Rabu, 08 Juli 2015

Salafussholih Membantah Ahlul Batil

Membantah ahlul batil dan menyingkap kesesatan mereka termasuk bab utama dari bab-bab jihad. Orang yang menjalankannya sedang menjaga kemurnian agama dari penyimpangan orang-orang yang melampaui batas, tokoh-tokoh yang sesat dan penafsiran orang-orang yang jahil." (Muqoddimah Manhaj Ahlissunnah wal Jama’ah fi Naqdir Rijal - Syaikh Al-'Allamah Robi’ bin Hadi Al-Madkholi)

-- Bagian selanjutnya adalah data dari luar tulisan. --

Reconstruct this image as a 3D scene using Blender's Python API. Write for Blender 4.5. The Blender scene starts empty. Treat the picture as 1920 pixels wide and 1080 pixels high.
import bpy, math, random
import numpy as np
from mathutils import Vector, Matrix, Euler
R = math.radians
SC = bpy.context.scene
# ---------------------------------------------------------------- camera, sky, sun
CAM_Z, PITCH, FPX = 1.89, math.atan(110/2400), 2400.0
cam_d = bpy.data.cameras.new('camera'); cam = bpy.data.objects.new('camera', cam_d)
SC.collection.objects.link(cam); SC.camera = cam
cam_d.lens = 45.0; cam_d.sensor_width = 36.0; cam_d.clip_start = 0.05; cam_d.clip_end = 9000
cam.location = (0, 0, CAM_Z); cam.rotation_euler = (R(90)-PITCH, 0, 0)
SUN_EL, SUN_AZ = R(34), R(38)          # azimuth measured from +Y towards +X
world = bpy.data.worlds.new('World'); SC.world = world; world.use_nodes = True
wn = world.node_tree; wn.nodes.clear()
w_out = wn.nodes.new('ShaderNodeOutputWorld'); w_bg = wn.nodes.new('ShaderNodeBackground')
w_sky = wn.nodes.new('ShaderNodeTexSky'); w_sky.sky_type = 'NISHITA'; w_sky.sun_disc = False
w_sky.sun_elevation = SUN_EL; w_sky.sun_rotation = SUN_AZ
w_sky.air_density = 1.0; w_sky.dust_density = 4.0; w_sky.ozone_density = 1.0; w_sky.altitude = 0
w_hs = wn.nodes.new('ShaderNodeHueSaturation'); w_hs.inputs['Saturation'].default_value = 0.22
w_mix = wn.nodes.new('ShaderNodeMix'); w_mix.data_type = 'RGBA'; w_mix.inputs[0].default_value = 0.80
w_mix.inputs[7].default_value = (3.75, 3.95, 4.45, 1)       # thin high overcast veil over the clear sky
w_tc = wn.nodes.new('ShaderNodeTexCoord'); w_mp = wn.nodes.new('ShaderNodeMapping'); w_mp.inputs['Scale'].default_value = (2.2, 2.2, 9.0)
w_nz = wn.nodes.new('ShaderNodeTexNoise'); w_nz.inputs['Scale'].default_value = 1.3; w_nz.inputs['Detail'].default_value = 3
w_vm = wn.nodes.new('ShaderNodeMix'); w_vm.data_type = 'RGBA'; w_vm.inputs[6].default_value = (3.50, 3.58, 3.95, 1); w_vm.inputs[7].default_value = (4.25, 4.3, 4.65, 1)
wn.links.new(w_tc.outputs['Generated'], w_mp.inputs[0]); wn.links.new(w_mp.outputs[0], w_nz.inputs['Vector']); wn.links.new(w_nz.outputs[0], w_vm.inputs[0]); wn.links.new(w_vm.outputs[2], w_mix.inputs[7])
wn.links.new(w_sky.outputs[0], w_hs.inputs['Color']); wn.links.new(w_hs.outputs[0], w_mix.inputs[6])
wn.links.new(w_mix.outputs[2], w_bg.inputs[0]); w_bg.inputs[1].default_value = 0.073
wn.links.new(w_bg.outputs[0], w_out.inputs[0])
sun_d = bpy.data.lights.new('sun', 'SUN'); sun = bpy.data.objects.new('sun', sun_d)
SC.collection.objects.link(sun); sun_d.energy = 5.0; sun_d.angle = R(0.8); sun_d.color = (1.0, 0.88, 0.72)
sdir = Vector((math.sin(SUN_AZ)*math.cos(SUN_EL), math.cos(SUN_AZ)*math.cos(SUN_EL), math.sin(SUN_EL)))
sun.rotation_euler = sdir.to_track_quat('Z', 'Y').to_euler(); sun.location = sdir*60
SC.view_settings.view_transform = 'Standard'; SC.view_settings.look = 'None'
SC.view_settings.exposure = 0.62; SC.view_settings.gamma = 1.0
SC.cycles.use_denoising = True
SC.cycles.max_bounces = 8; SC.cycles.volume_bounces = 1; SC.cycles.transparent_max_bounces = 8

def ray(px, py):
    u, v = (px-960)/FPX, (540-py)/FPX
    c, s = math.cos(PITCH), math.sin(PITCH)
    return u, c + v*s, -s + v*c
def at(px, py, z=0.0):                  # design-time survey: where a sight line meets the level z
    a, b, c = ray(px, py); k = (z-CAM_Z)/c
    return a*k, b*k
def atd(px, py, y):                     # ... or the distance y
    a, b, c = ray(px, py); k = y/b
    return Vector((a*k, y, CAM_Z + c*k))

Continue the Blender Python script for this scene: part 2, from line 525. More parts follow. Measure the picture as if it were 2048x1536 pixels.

Andaisaja Allah tidak menggerakkan ahlul hadits untuk menjaga agama-Nya, tentu para pengusung kesyirikan, pengusung bid’ah dan penyimpangan akan leluasa membuat kerusakan dalam agama. Sebab itu orang yang membantah ahlul bid’ah termasuk mujahid di jalan Allah, bahkan termasuk jihadnya para khowash (orang-orang khusus). 

Berikut kami bawakan perkataan-perkataan para Ulama Salaf yang menjelaskan kedudukan ahlul bid'ah dan membantah pemikiran mereka:

Al-Imam Yahya bin Yahya At-Tamimi berkata, “Membela sunnah lebih utama dari jihad berperang di jalan Allah.” (Majmu’ Fatawa 4/31)

Al-Imam Al-Humaidi berkata, “Demi Allah! Aku berperang (dengan hujjah) menghadapi mereka orang-orang yang menentang hadits Rosulullah shollallahu ‘alaihi wasallam lebih aku sukai,ketimbang aku berperang melawan orang-orang kafir.” (Sittu Duror min Ushuli Ahlil Atsar hal. 119)

Al-Hasan Al-Bashri dan Ibrohim An-Nakho’i berkata, “Tak ada kehormatan bagi ahlul batil untuk mengghibahinya.” (Syarh Ushul I’tiqod Ahlissunnah Al-Lalaka’i 1/140)

Makki bin Ibrohim berkata, “Dahulu Syu’bah pernah mendatangi ‘Imron bin Hudair, ia berkata, “Mari kita berghibah karena Allah!” (Al-Majruhin 1/25)

Al-Imam Asy-Syafi’i berkata, “Cukuplah kalian dari haditsnya si Fulan”, dan “Jangan kalian menerima haditsnya si Fulan”, ucapan ini tidak termasuk ghibah. (Ma’rifatus Sunan wal Atsar 1/148)

Ketika Imam Ahmad berkata, “Fulan dho'if (lemah), Fulan tsiqoh (terpercaya)”, maka Abu Turob menimpali, “Jangan engkau mengghibahi Ulama!”, lalu Imam Ahmad menoleh kepadanya dan berkata, “Celaka engkau! Ini adalah nasehat, bukan ghibah!” (Tarikh Al-Khothib 12/316)

Al-Imam Ahmad, “Jika engkau diam dan akupun diam lantas kapan orang yang jahil (tidak berilmu) akan mengetahui mana yang benar dan mana yang salah!” (Majmu’ Fatawa 28/231)

Begitulah sikap para Ulama Salaf dalam menyikapi ahlul batil. Semua itu dalam rangka “At-Tashfiyah” yakni pemurnian agama dari polusi-polusi yang mengotorinya.

Kendati demikian, tidak berarti setiap orang boleh masuk dalam bab ini, karena hal ini hanya dijalankan bagi orang-orang yang memiliki kemantapan ilmu, manhaj, aqidah maupun sifat waro’-nya dalam beragama.

Al-‘Allamah Abu Sinan Zaid bin Sinan Al-Asadi berkata, “Jika seorang tholibul ‘ilmi sebelum mempelajari masalah agama ini lantas dia sibuk mempelajari celaan terhadap manusia, maka kapan ia akan berhasil?!” (Tartibul Madarik wa Taqribul Masalik 2/14 – Al-Qodhi ‘Iyadh)

Syaikh Al-'Allamah Muqbil bin Hadi Al-Wadi’i menasehatkan, “Janganlah kalian sibuk membantah mereka (hizbiyyun), karena engkau adalah tholibul ‘ilm yang membutuhkan tambahan ilmu. Bila engkau sibuk dengan masalah itu, niscaya engkau akan terlalaikan dari menghaqal quran dan ilmu-ilmu yang bermanfaat.” (Ghorotul Asyrithoh 1/73)

Selama tahdzir dan bantahan itu ilmiyyah bersumber dari para ahlinya, niscaya tidak akan menimbulkan kesimpangsiuran maupun fitnah. Begitu pula dalam membantah kebatilan ada tingkatan-tingkatannya, tidak semuanya harus diserahkan kepada para Ulama.